Stored data:
↓↓↓

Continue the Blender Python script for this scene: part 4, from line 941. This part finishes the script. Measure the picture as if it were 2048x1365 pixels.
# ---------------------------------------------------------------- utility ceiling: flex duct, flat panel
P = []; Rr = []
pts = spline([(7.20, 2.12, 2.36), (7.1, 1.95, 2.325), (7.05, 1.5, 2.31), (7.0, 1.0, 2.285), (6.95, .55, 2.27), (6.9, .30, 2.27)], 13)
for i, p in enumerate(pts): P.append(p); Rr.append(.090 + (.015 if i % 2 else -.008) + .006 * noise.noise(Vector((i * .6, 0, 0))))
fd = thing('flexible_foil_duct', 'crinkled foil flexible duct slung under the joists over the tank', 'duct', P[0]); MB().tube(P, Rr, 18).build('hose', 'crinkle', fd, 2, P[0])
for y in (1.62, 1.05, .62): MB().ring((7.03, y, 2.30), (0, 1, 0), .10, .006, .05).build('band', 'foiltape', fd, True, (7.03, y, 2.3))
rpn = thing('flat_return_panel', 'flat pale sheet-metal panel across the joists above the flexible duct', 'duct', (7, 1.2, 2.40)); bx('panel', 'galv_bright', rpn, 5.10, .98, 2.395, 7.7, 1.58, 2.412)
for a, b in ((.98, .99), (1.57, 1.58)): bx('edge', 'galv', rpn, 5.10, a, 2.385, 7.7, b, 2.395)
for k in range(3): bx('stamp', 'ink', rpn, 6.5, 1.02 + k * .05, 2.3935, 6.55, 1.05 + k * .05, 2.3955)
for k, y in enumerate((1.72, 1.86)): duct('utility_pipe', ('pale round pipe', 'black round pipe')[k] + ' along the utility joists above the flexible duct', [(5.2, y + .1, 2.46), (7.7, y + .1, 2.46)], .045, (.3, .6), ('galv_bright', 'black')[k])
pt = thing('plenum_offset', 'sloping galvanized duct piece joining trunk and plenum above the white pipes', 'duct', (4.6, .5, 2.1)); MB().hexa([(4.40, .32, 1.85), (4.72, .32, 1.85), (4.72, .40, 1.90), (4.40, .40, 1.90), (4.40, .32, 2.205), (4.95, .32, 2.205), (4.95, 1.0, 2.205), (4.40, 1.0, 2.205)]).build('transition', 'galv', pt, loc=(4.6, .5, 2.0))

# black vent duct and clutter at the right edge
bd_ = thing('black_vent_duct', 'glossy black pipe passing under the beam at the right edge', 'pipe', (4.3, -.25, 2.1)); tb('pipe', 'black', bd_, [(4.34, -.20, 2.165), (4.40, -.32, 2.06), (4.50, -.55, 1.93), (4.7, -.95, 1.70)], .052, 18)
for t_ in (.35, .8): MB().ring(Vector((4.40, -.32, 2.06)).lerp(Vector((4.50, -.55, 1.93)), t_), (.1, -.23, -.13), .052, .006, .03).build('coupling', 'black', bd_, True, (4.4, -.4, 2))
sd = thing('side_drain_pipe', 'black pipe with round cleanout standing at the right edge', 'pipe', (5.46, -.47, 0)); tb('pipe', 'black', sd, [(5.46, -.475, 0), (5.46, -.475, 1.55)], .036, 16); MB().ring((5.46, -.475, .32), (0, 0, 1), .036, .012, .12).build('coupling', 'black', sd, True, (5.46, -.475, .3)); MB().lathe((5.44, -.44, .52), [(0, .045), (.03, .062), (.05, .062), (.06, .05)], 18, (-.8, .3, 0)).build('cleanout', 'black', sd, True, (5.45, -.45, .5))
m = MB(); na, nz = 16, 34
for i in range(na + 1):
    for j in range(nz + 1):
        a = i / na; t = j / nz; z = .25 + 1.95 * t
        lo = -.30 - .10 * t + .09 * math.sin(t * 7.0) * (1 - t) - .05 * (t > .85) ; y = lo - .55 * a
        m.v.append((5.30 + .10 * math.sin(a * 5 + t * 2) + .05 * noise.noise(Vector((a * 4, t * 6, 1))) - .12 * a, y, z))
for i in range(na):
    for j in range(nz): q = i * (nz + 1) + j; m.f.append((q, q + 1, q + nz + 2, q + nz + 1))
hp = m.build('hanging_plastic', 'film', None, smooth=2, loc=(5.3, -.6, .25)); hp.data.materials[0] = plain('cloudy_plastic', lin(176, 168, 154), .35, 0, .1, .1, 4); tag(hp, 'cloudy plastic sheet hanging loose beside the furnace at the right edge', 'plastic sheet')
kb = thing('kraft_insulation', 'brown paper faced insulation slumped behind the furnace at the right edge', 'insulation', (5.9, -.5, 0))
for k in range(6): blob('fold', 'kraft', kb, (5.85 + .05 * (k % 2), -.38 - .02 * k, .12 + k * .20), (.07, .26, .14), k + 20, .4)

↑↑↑

Instructions to follow: Retype all the material above precisely, with no line left out.

The solution:
Continue the Blender Python script for this scene: part 4, from line 941. This part finishes the script. Measure the picture as if it were 2048x1365 pixels.
# ---------------------------------------------------------------- utility ceiling: flex duct, flat panel
P = []; Rr = []
pts = spline([(7.20, 2.12, 2.36), (7.1, 1.95, 2.325), (7.05, 1.5, 2.31), (7.0, 1.0, 2.285), (6.95, .55, 2.27), (6.9, .30, 2.27)], 13)
for i, p in enumerate(pts): P.append(p); Rr.append(.090 + (.015 if i % 2 else -.008) + .006 * noise.noise(Vector((i * .6, 0, 0))))
fd = thing('flexible_foil_duct', 'crinkled foil flexible duct slung under the joists over the tank', 'duct', P[0]); MB().tube(P, Rr, 18).build('hose', 'crinkle', fd, 2, P[0])
for y in (1.62, 1.05, .62): MB().ring((7.03, y, 2.30), (0, 1, 0), .10, .006, .05).build('band', 'foiltape', fd, True, (7.03, y, 2.3))
rpn = thing('flat_return_panel', 'flat pale sheet-metal panel across the joists above the flexible duct', 'duct', (7, 1.2, 2.40)); bx('panel', 'galv_bright', rpn, 5.10, .98, 2.395, 7.7, 1.58, 2.412)
for a, b in ((.98, .99), (1.57, 1.58)): bx('edge', 'galv', rpn, 5.10, a, 2.385, 7.7, b, 2.395)
for k in range(3): bx('stamp', 'ink', rpn, 6.5, 1.02 + k * .05, 2.3935, 6.55, 1.05 + k * .05, 2.3955)
for k, y in enumerate((1.72, 1.86)): duct('utility_pipe', ('pale round pipe', 'black round pipe')[k] + ' along the utility joists above the flexible duct', [(5.2, y + .1, 2.46), (7.7, y + .1, 2.46)], .045, (.3, .6), ('galv_bright', 'black')[k])
pt = thing('plenum_offset', 'sloping galvanized duct piece joining trunk and plenum above the white pipes', 'duct', (4.6, .5, 2.1)); MB().hexa([(4.40, .32, 1.85), (4.72, .32, 1.85), (4.72, .40, 1.90), (4.40, .40, 1.90), (4.40, .32, 2.205), (4.95, .32, 2.205), (4.95, 1.0, 2.205), (4.40, 1.0, 2.205)]).build('transition', 'galv', pt, loc=(4.6, .5, 2.0))

# black vent duct and clutter at the right edge
bd_ = thing('black_vent_duct', 'glossy black pipe passing under the beam at the right edge', 'pipe', (4.3, -.25, 2.1)); tb('pipe', 'black', bd_, [(4.34, -.20, 2.165), (4.40, -.32, 2.06), (4.50, -.55, 1.93), (4.7, -.95, 1.70)], .052, 18)
for t_ in (.35, .8): MB().ring(Vector((4.40, -.32, 2.06)).lerp(Vector((4.50, -.55, 1.93)), t_), (.1, -.23, -.13), .052, .006, .03).build('coupling', 'black', bd_, True, (4.4, -.4, 2))
sd = thing('side_drain_pipe', 'black pipe with round cleanout standing at the right edge', 'pipe', (5.46, -.47, 0)); tb('pipe', 'black', sd, [(5.46, -.475, 0), (5.46, -.475, 1.55)], .036, 16); MB().ring((5.46, -.475, .32), (0, 0, 1), .036, .012, .12).build('coupling', 'black', sd, True, (5.46, -.475, .3)); MB().lathe((5.44, -.44, .52), [(0, .045), (.03, .062), (.05, .062), (.06, .05)], 18, (-.8, .3, 0)).build('cleanout', 'black', sd, True, (5.45, -.45, .5))
m = MB(); na, nz = 16, 34
for i in range(na + 1):
    for j in range(nz + 1):
        a = i / na; t = j / nz; z = .25 + 1.95 * t
        lo = -.30 - .10 * t + .09 * math.sin(t * 7.0) * (1 - t) - .05 * (t > .85) ; y = lo - .55 * a
        m.v.append((5.30 + .10 * math.sin(a * 5 + t * 2) + .05 * noise.noise(Vector((a * 4, t * 6, 1))) - .12 * a, y, z))
for i in range(na):
    for j in range(nz): q = i * (nz + 1) + j; m.f.append((q, q + 1, q + nz + 2, q + nz + 1))
hp = m.build('hanging_plastic', 'film', None, smooth=2, loc=(5.3, -.6, .25)); hp.data.materials[0] = plain('cloudy_plastic', lin(176, 168, 154), .35, 0, .1, .1, 4); tag(hp, 'cloudy plastic sheet hanging loose beside the furnace at the right edge', 'plastic sheet')
kb = thing('kraft_insulation', 'brown paper faced insulation slumped behind the furnace at the right edge', 'insulation', (5.9, -.5, 0))
for k in range(6): blob('fold', 'kraft', kb, (5.85 + .05 * (k % 2), -.38 - .02 * k, .12 + k * .20), (.07, .26, .14), k + 20, .4)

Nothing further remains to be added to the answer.